## Objective
Only the lines between the line with "Write part 2 of" and the line with "return float(Z(xa, ya)[0][0])", together with those two lines themselves, are to be copied exactly.

## Source data
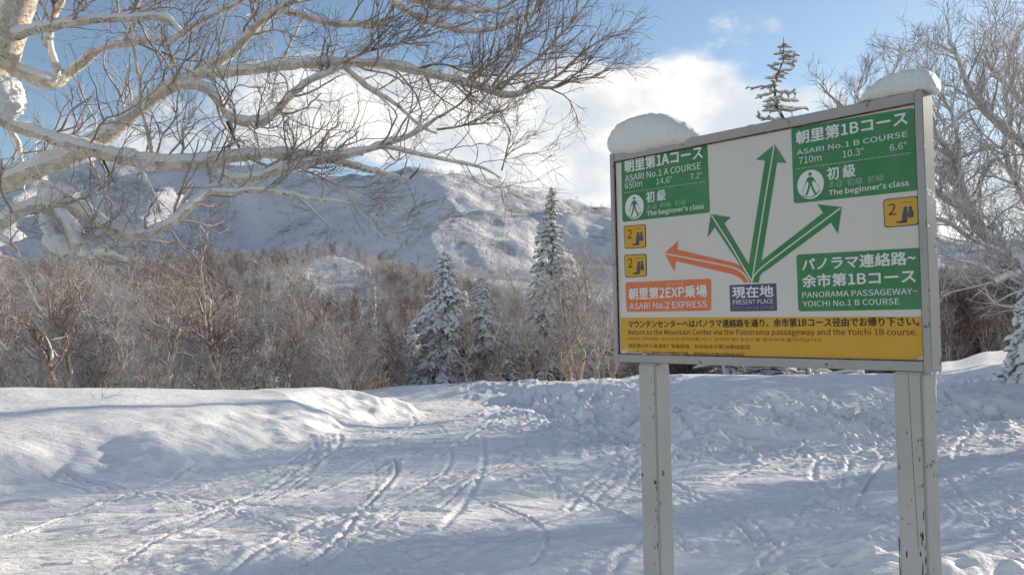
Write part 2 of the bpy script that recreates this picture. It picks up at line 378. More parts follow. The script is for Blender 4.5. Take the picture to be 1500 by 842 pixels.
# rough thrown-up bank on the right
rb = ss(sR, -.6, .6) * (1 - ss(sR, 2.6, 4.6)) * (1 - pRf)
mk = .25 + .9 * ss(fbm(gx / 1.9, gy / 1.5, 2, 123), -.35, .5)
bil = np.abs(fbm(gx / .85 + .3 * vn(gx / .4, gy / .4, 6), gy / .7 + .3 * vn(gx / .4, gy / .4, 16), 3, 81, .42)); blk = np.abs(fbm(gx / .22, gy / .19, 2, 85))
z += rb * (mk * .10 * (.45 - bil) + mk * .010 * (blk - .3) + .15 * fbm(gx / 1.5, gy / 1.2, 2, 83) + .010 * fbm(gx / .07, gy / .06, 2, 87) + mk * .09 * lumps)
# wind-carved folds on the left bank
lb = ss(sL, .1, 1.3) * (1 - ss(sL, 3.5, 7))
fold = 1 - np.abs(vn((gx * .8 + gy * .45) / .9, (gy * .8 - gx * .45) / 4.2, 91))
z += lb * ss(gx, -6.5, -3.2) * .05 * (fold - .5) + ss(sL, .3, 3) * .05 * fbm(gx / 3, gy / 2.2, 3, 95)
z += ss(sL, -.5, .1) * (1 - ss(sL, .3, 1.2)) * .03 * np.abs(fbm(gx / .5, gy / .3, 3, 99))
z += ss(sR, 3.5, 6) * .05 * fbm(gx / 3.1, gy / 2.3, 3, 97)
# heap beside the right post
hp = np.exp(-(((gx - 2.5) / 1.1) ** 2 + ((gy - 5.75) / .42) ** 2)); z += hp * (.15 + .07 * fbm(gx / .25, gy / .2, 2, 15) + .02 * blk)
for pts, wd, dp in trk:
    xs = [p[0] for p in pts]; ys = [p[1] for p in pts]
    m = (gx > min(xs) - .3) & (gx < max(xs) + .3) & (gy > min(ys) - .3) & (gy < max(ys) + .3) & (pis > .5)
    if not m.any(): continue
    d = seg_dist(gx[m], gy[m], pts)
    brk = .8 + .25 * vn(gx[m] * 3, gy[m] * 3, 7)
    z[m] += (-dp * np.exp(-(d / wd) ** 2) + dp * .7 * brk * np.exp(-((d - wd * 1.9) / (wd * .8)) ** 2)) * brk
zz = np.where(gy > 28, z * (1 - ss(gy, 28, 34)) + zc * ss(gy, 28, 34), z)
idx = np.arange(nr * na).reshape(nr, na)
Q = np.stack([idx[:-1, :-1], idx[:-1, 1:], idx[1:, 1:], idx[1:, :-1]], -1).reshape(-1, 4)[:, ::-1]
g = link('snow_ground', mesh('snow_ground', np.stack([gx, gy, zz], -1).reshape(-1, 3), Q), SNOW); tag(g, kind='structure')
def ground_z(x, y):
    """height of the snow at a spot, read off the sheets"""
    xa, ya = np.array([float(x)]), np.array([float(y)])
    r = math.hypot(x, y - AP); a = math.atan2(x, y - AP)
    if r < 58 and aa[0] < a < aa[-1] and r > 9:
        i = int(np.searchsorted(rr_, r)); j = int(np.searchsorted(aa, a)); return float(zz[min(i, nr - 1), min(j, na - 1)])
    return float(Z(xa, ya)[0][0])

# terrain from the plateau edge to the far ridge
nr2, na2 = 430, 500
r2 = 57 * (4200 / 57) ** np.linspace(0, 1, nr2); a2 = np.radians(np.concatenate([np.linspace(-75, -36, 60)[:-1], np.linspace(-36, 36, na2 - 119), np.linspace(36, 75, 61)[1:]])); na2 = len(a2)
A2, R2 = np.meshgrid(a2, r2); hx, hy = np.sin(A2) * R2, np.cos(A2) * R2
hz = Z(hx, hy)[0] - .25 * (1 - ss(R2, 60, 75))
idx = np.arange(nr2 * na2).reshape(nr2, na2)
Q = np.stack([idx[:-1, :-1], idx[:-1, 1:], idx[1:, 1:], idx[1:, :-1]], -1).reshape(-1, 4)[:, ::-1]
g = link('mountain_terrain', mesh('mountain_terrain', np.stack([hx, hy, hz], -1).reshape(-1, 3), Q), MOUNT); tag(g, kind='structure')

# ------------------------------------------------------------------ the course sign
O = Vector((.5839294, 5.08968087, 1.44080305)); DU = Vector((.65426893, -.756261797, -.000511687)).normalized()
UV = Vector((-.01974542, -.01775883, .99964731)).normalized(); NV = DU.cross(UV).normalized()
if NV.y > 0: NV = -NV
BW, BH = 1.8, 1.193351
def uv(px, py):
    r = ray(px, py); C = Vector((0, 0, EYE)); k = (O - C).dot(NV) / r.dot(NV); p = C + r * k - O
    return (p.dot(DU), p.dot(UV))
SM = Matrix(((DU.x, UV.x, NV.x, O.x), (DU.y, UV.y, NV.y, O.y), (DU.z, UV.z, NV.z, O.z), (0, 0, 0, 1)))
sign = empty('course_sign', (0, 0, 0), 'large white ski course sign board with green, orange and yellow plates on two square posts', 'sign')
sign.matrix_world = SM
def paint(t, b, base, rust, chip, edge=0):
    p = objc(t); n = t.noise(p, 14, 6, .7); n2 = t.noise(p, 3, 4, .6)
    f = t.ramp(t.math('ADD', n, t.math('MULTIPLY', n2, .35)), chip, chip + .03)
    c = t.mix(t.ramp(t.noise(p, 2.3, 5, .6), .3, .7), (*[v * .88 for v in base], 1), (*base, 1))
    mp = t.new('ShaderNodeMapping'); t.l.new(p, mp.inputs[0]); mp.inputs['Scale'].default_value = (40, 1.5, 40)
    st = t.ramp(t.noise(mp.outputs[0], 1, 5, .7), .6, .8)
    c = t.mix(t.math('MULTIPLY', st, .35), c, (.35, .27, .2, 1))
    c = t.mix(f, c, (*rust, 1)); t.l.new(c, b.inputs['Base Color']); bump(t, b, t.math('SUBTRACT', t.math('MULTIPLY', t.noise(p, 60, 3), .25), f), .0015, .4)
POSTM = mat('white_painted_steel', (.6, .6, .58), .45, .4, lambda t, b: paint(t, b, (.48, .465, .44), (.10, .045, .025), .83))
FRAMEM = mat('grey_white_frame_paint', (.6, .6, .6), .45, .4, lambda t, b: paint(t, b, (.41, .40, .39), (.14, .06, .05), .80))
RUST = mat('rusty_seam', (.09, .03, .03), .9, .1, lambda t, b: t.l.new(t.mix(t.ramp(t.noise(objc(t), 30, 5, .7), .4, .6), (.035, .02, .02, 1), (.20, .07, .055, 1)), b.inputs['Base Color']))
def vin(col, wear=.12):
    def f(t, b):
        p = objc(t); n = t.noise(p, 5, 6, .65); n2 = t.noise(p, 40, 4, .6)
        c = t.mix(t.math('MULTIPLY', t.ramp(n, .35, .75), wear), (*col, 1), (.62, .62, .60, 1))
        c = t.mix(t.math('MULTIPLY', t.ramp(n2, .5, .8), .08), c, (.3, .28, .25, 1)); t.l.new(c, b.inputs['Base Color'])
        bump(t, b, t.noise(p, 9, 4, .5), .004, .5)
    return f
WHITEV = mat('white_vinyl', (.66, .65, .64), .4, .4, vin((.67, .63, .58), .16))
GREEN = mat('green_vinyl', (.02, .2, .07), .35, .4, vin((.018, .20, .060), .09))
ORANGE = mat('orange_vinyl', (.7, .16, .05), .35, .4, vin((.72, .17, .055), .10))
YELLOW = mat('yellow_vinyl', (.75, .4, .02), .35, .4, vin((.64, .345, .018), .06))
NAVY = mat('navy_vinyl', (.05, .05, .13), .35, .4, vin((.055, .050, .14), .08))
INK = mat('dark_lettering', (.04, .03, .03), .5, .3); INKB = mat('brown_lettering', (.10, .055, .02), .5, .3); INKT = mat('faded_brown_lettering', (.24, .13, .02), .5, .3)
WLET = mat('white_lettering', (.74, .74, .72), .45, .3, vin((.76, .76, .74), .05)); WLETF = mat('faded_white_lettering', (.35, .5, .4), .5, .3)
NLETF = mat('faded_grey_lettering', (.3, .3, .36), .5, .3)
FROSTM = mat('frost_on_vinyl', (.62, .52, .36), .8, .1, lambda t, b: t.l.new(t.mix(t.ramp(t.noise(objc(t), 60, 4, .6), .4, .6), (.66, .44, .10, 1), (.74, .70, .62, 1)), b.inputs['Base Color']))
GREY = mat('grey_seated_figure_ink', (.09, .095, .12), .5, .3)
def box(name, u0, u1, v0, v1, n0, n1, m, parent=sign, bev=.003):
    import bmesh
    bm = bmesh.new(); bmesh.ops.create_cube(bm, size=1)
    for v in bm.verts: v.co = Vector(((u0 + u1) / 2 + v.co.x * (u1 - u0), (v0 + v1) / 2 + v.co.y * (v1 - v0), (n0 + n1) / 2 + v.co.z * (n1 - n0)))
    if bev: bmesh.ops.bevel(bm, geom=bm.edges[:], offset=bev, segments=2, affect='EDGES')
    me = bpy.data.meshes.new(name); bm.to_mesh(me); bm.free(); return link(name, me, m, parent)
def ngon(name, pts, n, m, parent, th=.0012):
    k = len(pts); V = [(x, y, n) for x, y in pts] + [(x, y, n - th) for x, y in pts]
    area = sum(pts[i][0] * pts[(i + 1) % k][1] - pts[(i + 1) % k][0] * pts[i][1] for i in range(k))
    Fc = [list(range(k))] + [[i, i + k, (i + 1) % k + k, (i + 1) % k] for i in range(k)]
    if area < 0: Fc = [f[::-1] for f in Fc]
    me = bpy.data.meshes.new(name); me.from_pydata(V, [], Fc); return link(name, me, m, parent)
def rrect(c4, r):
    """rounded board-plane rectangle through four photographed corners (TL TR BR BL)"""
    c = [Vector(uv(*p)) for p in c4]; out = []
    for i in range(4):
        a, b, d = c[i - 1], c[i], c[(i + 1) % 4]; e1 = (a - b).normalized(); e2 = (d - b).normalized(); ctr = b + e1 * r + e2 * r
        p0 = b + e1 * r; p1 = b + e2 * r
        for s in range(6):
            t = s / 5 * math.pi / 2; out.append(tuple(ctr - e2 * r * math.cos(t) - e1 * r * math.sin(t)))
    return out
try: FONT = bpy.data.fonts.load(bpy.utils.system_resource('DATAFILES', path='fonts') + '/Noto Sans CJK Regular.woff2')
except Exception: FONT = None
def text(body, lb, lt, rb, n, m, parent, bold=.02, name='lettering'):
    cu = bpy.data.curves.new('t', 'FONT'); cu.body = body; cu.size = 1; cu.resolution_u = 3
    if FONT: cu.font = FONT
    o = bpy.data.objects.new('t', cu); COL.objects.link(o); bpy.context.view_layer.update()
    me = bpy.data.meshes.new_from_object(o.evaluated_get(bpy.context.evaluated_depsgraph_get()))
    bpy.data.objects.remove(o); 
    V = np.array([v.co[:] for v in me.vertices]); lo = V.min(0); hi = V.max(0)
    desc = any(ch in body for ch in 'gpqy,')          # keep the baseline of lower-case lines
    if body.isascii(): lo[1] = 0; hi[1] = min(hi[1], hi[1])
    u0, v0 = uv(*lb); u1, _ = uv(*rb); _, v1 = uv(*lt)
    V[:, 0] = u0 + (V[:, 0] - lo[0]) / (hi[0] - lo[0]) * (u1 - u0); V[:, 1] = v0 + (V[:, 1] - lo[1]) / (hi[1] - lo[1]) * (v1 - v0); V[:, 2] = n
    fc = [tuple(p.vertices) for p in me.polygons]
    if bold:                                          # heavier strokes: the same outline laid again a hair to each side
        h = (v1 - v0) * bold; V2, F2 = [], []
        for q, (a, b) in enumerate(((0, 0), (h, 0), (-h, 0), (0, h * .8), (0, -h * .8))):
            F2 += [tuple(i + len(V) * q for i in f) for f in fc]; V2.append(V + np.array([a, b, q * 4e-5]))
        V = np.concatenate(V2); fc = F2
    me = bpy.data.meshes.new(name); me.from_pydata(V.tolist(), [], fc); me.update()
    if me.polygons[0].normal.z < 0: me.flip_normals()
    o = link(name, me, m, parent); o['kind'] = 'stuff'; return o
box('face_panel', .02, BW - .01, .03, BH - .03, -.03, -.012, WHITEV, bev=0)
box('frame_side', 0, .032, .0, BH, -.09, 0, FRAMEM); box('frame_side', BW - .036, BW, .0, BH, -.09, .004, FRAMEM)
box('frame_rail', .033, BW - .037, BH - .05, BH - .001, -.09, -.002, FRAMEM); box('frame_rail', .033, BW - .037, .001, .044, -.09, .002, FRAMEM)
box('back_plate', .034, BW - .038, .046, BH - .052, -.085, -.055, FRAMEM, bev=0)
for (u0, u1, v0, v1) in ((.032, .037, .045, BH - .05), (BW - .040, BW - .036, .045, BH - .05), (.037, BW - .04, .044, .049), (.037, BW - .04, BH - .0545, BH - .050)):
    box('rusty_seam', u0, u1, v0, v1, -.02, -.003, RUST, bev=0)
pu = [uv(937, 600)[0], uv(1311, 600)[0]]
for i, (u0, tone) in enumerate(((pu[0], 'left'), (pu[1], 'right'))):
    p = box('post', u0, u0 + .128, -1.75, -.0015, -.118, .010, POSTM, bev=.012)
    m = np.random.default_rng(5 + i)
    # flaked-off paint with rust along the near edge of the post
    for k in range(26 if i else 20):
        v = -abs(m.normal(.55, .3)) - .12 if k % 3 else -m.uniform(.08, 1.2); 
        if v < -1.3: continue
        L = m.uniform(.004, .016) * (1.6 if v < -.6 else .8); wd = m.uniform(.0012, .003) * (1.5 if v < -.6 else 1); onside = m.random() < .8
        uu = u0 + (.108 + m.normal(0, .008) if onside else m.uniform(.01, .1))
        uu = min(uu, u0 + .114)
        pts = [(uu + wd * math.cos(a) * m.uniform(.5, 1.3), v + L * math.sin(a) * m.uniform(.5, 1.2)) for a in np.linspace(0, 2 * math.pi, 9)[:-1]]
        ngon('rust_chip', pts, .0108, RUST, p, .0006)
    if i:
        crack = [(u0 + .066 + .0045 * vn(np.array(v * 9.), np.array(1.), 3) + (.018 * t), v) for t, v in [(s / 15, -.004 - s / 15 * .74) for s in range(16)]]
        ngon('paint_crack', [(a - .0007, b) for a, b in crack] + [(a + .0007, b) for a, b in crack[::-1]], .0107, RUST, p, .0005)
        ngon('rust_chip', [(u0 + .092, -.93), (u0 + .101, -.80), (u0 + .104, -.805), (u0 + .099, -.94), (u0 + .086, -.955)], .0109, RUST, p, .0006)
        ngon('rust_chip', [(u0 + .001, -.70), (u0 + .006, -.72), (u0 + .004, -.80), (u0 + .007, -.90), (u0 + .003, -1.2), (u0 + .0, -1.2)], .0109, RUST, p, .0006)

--

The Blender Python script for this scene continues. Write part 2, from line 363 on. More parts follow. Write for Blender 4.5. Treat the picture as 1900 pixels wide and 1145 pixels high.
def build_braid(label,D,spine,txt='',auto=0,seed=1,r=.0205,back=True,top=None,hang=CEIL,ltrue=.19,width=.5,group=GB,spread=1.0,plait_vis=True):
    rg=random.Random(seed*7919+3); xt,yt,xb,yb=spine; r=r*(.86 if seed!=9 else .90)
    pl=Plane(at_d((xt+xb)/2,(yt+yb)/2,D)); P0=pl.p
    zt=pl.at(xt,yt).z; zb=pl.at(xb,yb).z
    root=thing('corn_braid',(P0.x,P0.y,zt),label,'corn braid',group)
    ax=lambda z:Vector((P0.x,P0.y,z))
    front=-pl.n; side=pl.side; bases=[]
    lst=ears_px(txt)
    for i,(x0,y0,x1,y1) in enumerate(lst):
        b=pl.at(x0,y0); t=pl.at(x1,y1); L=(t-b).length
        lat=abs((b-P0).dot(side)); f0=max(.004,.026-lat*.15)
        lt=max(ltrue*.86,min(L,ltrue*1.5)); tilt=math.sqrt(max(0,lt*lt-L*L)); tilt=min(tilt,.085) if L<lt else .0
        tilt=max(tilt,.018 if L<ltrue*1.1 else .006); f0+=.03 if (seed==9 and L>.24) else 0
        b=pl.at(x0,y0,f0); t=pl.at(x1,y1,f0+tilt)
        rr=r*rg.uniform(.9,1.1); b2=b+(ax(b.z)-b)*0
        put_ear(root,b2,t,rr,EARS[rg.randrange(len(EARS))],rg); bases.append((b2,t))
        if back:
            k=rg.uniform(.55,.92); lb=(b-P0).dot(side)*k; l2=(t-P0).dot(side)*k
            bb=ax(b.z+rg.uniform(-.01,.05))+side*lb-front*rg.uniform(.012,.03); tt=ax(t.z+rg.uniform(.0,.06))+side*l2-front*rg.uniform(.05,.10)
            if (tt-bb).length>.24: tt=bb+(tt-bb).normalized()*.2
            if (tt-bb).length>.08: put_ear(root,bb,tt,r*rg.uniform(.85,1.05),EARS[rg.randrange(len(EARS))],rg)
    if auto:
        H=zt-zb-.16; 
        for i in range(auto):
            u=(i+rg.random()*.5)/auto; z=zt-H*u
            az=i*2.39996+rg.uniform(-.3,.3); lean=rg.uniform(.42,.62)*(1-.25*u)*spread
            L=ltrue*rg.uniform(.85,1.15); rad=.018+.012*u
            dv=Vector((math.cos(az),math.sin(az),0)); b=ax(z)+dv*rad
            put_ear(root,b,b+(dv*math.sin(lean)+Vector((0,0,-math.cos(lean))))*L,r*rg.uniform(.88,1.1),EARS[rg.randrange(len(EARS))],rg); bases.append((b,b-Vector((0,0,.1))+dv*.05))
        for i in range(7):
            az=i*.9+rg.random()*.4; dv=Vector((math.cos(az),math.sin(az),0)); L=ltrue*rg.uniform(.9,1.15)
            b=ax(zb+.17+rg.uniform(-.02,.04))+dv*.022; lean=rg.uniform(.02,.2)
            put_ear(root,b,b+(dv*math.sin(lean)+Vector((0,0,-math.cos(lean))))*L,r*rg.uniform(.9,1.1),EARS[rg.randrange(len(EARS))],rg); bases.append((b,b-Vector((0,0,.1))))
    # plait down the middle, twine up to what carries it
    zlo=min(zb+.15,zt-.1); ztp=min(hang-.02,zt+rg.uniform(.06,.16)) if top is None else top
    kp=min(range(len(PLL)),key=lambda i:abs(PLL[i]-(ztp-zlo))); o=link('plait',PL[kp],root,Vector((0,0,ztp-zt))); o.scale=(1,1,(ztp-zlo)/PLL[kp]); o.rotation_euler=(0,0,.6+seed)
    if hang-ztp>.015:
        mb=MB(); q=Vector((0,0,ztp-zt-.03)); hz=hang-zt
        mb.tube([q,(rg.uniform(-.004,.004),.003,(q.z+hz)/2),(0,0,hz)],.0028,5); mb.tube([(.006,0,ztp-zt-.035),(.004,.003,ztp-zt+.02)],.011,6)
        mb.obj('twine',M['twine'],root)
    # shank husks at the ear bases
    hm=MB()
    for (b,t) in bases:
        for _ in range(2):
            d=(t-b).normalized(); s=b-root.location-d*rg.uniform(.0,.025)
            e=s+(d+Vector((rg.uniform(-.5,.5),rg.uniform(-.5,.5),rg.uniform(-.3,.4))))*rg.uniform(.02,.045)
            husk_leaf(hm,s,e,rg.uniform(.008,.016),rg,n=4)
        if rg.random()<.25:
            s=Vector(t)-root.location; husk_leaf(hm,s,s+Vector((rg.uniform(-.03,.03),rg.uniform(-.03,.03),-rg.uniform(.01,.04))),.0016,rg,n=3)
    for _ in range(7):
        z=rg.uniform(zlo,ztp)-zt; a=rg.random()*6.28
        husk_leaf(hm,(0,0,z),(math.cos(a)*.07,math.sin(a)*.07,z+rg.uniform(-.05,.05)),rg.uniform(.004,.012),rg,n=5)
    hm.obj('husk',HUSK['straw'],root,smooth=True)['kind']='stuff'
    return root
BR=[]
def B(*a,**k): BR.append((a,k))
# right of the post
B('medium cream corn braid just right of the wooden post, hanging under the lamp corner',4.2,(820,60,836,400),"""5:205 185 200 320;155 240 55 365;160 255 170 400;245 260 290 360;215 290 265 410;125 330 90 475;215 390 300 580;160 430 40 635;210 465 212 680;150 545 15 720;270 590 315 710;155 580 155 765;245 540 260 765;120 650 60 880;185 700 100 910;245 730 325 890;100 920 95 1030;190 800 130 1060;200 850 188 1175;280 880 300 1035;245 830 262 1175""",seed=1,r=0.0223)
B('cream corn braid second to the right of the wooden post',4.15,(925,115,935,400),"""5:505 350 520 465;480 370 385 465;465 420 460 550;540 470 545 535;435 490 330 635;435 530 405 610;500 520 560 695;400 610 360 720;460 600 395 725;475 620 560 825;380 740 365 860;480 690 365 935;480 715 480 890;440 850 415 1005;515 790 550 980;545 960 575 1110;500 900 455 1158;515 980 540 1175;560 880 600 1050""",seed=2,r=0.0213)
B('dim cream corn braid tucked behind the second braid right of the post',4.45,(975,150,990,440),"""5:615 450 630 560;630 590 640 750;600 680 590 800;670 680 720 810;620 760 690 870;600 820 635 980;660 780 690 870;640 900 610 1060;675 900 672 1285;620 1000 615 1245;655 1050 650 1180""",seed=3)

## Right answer
Write part 2 of the bpy script that recreates this picture. It picks up at line 378. More parts follow. The script is for Blender 4.5. Take the picture to be 1500 by 842 pixels.
# rough thrown-up bank on the right
rb = ss(sR, -.6, .6) * (1 - ss(sR, 2.6, 4.6)) * (1 - pRf)
mk = .25 + .9 * ss(fbm(gx / 1.9, gy / 1.5, 2, 123), -.35, .5)
bil = np.abs(fbm(gx / .85 + .3 * vn(gx / .4, gy / .4, 6), gy / .7 + .3 * vn(gx / .4, gy / .4, 16), 3, 81, .42)); blk = np.abs(fbm(gx / .22, gy / .19, 2, 85))
z += rb * (mk * .10 * (.45 - bil) + mk * .010 * (blk - .3) + .15 * fbm(gx / 1.5, gy / 1.2, 2, 83) + .010 * fbm(gx / .07, gy / .06, 2, 87) + mk * .09 * lumps)
# wind-carved folds on the left bank
lb = ss(sL, .1, 1.3) * (1 - ss(sL, 3.5, 7))
fold = 1 - np.abs(vn((gx * .8 + gy * .45) / .9, (gy * .8 - gx * .45) / 4.2, 91))
z += lb * ss(gx, -6.5, -3.2) * .05 * (fold - .5) + ss(sL, .3, 3) * .05 * fbm(gx / 3, gy / 2.2, 3, 95)
z += ss(sL, -.5, .1) * (1 - ss(sL, .3, 1.2)) * .03 * np.abs(fbm(gx / .5, gy / .3, 3, 99))
z += ss(sR, 3.5, 6) * .05 * fbm(gx / 3.1, gy / 2.3, 3, 97)
# heap beside the right post
hp = np.exp(-(((gx - 2.5) / 1.1) ** 2 + ((gy - 5.75) / .42) ** 2)); z += hp * (.15 + .07 * fbm(gx / .25, gy / .2, 2, 15) + .02 * blk)
for pts, wd, dp in trk:
    xs = [p[0] for p in pts]; ys = [p[1] for p in pts]
    m = (gx > min(xs) - .3) & (gx < max(xs) + .3) & (gy > min(ys) - .3) & (gy < max(ys) + .3) & (pis > .5)
    if not m.any(): continue
    d = seg_dist(gx[m], gy[m], pts)
    brk = .8 + .25 * vn(gx[m] * 3, gy[m] * 3, 7)
    z[m] += (-dp * np.exp(-(d / wd) ** 2) + dp * .7 * brk * np.exp(-((d - wd * 1.9) / (wd * .8)) ** 2)) * brk
zz = np.where(gy > 28, z * (1 - ss(gy, 28, 34)) + zc * ss(gy, 28, 34), z)
idx = np.arange(nr * na).reshape(nr, na)
Q = np.stack([idx[:-1, :-1], idx[:-1, 1:], idx[1:, 1:], idx[1:, :-1]], -1).reshape(-1, 4)[:, ::-1]
g = link('snow_ground', mesh('snow_ground', np.stack([gx, gy, zz], -1).reshape(-1, 3), Q), SNOW); tag(g, kind='structure')
def ground_z(x, y):
    """height of the snow at a spot, read off the sheets"""
    xa, ya = np.array([float(x)]), np.array([float(y)])
    r = math.hypot(x, y - AP); a = math.atan2(x, y - AP)
    if r < 58 and aa[0] < a < aa[-1] and r > 9:
        i = int(np.searchsorted(rr_, r)); j = int(np.searchsorted(aa, a)); return float(zz[min(i, nr - 1), min(j, na - 1)])
    return float(Z(xa, ya)[0][0])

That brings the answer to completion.